String Theory Seminars

Randomness and the Emergence of Spacetime

by Pratik Rath (TIFR, Mumbai)

Asia/Kolkata
A304 and zoom

A304 and zoom

Description

Why does spacetime admit a simple semiclassical description, and what role does randomness play in its emergence from quantum mechanics? In this talk, I will argue that randomness plays a crucial role in several recent advances in quantum gravity, while also leading to some of its sharpest open puzzles. I will begin with random tensor networks, which serve as tractable models of the AdS/CFT dictionary. I will explain how these models can be related quantitatively to the gravitational path integral through fixed-area states, allowing tensor network calculations to illuminate the entanglement structure of gravitational systems. I will also discuss Jackiw–Teitelboim gravity and the PSSY model of black hole evaporation, where randomness appears through ensemble averaging and replica wormholes, leading to a semiclassical computation of the Page curve.
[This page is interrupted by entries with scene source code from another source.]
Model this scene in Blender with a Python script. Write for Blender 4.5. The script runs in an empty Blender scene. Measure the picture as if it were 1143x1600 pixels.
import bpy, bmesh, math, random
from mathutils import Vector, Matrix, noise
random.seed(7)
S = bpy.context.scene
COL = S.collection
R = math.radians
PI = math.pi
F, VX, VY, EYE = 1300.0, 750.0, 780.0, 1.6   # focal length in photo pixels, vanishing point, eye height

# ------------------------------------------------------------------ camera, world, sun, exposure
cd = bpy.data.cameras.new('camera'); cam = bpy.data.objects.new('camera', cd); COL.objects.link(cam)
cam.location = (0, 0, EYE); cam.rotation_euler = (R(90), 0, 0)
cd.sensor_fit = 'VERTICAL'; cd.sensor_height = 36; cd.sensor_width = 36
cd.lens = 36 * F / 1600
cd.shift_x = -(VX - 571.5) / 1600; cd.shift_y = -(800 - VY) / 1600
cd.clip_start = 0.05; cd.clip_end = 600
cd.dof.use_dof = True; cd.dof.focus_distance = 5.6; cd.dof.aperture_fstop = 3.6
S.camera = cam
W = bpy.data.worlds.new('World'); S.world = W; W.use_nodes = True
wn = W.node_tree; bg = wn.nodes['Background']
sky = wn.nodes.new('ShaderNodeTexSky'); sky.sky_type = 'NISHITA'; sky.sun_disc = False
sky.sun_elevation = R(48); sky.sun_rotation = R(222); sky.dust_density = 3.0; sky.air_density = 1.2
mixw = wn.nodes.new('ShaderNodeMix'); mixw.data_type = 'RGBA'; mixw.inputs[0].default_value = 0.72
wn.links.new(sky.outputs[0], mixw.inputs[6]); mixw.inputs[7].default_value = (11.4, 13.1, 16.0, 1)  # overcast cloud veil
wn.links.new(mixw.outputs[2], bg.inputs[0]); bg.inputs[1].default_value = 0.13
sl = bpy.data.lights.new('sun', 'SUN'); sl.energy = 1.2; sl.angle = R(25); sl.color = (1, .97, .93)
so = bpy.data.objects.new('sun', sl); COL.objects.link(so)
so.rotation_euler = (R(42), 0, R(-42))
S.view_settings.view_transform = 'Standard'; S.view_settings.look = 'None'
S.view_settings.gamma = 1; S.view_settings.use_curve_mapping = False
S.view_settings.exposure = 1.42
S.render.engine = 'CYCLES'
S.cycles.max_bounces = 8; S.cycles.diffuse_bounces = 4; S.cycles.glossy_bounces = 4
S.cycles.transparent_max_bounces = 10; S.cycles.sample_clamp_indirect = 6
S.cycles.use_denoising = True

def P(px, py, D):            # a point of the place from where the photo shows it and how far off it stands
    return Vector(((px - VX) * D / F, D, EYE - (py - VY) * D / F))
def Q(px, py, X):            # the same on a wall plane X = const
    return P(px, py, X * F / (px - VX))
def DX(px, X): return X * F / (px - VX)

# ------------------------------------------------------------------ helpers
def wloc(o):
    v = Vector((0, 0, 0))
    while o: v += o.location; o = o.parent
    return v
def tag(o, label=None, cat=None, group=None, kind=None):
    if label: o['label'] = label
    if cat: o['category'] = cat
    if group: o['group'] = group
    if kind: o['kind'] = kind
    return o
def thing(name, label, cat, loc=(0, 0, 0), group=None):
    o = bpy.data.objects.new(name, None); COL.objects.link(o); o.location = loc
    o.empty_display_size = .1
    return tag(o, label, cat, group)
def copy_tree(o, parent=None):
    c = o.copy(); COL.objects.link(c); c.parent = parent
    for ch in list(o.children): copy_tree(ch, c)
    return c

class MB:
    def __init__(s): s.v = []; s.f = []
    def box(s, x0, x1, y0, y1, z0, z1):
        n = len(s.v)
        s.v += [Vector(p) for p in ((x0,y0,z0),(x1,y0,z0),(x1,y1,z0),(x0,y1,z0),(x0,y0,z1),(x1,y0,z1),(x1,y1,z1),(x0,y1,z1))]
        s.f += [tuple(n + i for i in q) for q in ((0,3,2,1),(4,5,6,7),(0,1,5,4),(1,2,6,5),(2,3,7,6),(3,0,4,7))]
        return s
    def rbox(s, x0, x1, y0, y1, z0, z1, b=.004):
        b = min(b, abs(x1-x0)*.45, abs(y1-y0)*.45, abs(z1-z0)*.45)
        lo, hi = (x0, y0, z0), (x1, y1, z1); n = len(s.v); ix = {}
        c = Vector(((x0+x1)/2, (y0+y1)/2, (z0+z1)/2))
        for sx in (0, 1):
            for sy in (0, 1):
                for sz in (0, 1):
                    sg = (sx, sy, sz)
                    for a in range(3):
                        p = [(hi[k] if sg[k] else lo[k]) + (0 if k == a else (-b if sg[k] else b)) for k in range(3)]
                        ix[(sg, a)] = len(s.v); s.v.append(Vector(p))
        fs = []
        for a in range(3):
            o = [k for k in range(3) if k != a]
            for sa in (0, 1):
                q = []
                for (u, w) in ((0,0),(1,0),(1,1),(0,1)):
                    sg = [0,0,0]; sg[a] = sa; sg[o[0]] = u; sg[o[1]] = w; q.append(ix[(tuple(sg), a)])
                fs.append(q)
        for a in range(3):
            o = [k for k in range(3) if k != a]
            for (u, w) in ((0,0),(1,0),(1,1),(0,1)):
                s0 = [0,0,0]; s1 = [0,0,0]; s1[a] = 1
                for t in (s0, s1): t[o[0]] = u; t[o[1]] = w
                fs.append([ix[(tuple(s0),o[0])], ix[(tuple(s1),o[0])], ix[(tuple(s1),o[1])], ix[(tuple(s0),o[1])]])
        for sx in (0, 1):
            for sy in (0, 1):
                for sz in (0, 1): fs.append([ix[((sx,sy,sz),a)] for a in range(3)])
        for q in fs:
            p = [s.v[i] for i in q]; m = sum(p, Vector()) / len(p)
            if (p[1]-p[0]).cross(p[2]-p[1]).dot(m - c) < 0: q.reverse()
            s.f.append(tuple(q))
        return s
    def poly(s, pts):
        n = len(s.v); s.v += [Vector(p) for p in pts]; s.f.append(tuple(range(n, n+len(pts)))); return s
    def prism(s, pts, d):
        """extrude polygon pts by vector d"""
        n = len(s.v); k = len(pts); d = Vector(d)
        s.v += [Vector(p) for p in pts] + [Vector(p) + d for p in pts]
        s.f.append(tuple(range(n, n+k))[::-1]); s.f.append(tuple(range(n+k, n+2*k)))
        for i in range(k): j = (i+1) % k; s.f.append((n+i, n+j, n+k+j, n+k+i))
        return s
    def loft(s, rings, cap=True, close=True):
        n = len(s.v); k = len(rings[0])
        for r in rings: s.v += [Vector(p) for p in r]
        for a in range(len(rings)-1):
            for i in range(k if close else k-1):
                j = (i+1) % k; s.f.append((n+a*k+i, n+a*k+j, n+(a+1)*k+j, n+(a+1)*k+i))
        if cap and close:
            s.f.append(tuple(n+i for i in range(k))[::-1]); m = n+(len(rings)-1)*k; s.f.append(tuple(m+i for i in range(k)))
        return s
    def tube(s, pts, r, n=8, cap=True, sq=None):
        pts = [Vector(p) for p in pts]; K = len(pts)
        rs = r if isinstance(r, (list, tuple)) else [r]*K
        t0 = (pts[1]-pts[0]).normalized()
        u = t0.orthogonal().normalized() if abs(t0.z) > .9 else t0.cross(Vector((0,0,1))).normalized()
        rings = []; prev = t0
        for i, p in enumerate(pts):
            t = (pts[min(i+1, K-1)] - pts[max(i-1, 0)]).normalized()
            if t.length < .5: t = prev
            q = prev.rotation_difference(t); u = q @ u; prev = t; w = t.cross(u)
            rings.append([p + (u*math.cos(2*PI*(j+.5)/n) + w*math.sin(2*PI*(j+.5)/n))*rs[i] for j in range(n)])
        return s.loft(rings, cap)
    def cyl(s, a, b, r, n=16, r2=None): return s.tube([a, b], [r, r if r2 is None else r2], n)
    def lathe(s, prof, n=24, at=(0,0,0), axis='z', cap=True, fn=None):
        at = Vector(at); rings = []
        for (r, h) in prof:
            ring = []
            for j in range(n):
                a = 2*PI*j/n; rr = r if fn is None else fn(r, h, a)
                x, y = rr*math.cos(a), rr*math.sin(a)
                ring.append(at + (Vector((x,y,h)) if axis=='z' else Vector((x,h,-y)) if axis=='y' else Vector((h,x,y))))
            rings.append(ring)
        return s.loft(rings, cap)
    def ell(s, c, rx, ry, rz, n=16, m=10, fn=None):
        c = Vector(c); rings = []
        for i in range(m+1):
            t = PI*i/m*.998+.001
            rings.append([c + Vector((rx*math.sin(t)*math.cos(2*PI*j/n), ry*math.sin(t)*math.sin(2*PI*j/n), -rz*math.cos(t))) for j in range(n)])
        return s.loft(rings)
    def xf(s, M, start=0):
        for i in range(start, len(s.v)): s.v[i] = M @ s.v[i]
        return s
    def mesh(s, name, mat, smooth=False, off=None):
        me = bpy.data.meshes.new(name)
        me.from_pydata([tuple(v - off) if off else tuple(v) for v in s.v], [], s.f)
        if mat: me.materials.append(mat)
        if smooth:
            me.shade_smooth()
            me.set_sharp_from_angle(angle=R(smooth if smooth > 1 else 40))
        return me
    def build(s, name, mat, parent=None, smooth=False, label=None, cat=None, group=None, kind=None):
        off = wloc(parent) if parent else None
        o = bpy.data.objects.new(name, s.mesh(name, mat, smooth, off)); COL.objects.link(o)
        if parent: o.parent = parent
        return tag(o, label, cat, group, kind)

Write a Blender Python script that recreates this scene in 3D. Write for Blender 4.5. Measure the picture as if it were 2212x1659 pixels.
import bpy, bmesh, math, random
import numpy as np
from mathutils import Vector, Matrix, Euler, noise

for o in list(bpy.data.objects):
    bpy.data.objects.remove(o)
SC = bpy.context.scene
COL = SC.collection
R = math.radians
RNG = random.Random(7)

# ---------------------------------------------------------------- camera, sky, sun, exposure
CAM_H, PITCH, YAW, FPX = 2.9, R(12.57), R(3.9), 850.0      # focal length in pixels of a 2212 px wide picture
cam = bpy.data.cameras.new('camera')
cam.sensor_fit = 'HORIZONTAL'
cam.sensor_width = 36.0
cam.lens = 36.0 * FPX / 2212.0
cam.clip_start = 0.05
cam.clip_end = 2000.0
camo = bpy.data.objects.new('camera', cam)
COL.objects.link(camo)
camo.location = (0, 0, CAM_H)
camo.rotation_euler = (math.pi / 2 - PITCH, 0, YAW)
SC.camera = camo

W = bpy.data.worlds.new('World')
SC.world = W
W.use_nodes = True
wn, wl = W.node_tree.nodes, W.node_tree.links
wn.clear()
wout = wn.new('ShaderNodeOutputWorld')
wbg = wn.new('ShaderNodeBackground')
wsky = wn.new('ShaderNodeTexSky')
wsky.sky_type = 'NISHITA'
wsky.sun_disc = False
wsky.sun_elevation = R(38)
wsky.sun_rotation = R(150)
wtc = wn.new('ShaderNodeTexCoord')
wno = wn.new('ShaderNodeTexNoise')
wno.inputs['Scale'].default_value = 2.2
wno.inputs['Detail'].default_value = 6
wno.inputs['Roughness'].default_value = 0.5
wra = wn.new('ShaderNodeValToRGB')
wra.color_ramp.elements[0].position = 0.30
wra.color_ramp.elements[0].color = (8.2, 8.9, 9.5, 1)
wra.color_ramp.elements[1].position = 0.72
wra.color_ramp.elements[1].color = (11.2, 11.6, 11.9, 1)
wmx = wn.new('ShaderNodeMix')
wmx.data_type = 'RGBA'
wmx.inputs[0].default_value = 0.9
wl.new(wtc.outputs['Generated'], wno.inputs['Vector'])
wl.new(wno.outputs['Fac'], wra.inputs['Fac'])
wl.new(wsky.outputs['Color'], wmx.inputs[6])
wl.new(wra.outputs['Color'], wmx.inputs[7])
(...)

Taken together, these examples suggest that coarse-graining and randomness are deeply tied to the emergence of spacetime. At the same time, they raise a basic question: how can such a picture be reconciled with exact factorization in holography? I will conclude by discussing this tension and its relation to recent puzzles involving closed universes, which may offer a useful window into the limits of our current understanding of emergent spacetime.